First, the nature of the attack, nuclear or otherwise, is irrelevant, whether a ‘dirty bomb’ or a jihadist with a dynamite vest. Second, the Taliban is* per se* a terrorist organisation, no different than Hezbullah, the IRA, or the FALN. Therefore, any attack by the Taliban on US territory or personnel is a terrorist strike. In contrast, if during WW2 Germany or Japan had managed to attack our capitol, yes, that would have been a ‘legitimate’ military strike.

Finally, why are you ‘perplexed’ at the proposition that Hiroshima and Nagasaki were military targets? Do you deny that entirely, or do you not understand the assertions? They were military targets, just as Pearl Harbor was. Period.

Next?
 
A brief follow-up:

GKC: I believe you stated this in last year’s thread:

*According to Frank (pp. 17-18), prior to 10 March 1945, air raids on Tokyo had totaled 1292 deaths. In the single night of 9-10 March, the deaths were a minimum of 79,466, by count. Which includes only identified, buried, cremated or claimed bodies. *

It is perhaps relevant to note that the difference in casualties and effectiveness of the B-29 bombing raids were due directly to Gen. LeMay’s drastic change in strategy; from high-altitude conventional bombing to low-altitude incendiary bombing.

It seems the B-29s were just not that good at high-altitude night-time bombing, but mercilessly effective in spreading incendiaries in a city built of wood and paper.

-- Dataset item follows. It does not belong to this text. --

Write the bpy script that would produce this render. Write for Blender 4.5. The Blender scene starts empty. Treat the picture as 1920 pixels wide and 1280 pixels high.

It is also interesting to note that in these last several months of the war, the Japanese Air Force was virtually obliterated, and actual bombing of cities would be preceded by Allied leafleting – Japanese would actually be told that their city was going to be bombed in a matter of days, and that they should evacuate, and further, that the war was directed not at them, but at the military and the ruling military junta. It is difficult to imagine a more considerate bombing campaign.